Technical guardrails (DP notes)

  • Shutter & motion. Avoid micro-strobing on LED signage; if you pass through mixed refresh environments, pre-test shutter/ISO pairs.
  • Rig choice by failure mode. Gimbal for portability, Steadicam for organic float, dolly/track for repeatability. Cranes are for reveals, not for “because crane.”
  • Continuity anchors. In a cut spot, continuity is an edit problem. In a one-er, it’s an actor problem. Wardrobe resets, prop handling, and blocking must return to zero on every take.
  • Never fall outside frame guides: If you are filming action, film within your frame guides. Anything that falls outside of it will end up looking unnatural in post as the editor pans and scans the footage.

What sells attention: tension and composition

If you choose the long take, you still need a reason for the viewer to keep watching. The mechanics are simple:

  • Promise early. Show the constraint (“we’re doing this without cutting”) or the goal (“we’ll get from A to B before X happens”) in the first five seconds, or show the interest (there is a player waiting as the camera slowly zooms in).
  • Stage reveals as progress.
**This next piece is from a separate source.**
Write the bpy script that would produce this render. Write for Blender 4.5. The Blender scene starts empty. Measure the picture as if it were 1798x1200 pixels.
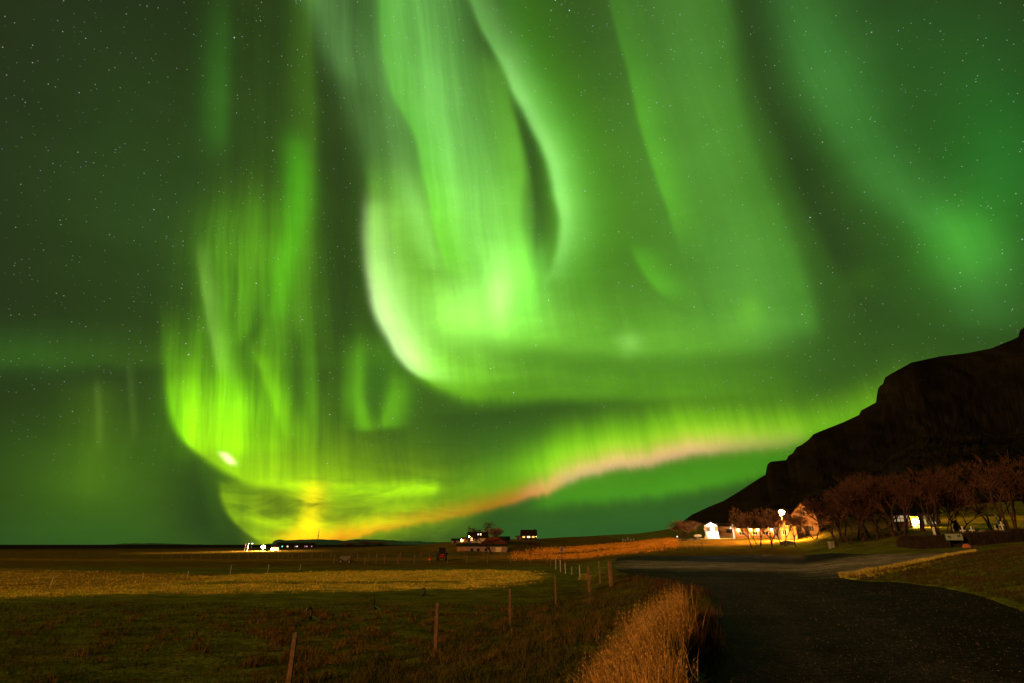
import bpy, math, random
import numpy as np
from mathutils import Vector, Matrix, noise as mnoise

random.seed(7)
R = math.radians
scene = bpy.context.scene
COL = scene.collection

# ------------------------------------------------------------------ camera
EYE = 2.7                       # metres above the flat field
PITCH = R(22.0)
CP, SP = math.cos(PITCH), math.sin(PITCH)
FOC = 880.0                     # focal length in pixels of an 1798 px wide picture
cam = bpy.data.cameras.new("camera")
cam.sensor_width = 36.0
cam.lens = 36.0 * FOC / 1798.0
cam.clip_start = 0.05
cam.clip_end = 60000.0
cam_o = bpy.data.objects.new("camera", cam)
cam_o.location = (0, 0, EYE)
cam_o.rotation_euler = (math.pi / 2 + PITCH, 0, 0)
COL.objects.link(cam_o)
scene.camera = cam_o

# ------------------------------------------------------------------ render settings
scene.view_settings.view_transform = 'Standard'
scene.view_settings.look = 'None'
scene.view_settings.exposure = 0.0
scene.view_settings.gamma = 1.0
scene.view_settings.use_curve_mapping = False
scene.render.engine = 'CYCLES'
cy = scene.cycles
cy.max_bounces = 4
cy.diffuse_bounces = 2
cy.glossy_bounces = 2
cy.transmission_bounces = 2
cy.volume_bounces = 0
cy.sample_clamp_indirect = 3.0
cy.use_adaptive_sampling = True
cy.adaptive_threshold = 0.01
cy.use_denoising = True


def lin(c):
    return tuple((v / 255.0 / 12.92) if v <= 10.3 else ((v / 255.0 + 0.055) / 1.055) ** 2.4 for v in c)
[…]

New information should arrive because the camera moved, not in spite of it: parallax reveals, door frames to mask scale jumps, light changes to signal chapter breaks.
  • Hold back the brand until the story can carry it. A held shot buys permission for a later-arriving asset—sound sting, wordmark, product move.
  • Let sound carry edits you no longer have. Swell ambiences where a cut would have gone; treat foley as punctuation.
  • Finish with relief, not just completion. The classic walk-and-talk that finally sits, the product that finally pours, the choreo that finally lands—bodies relax, viewers do too.

In a world ruled by jump-cuts, sometimes the loudest move is to refuse to cut.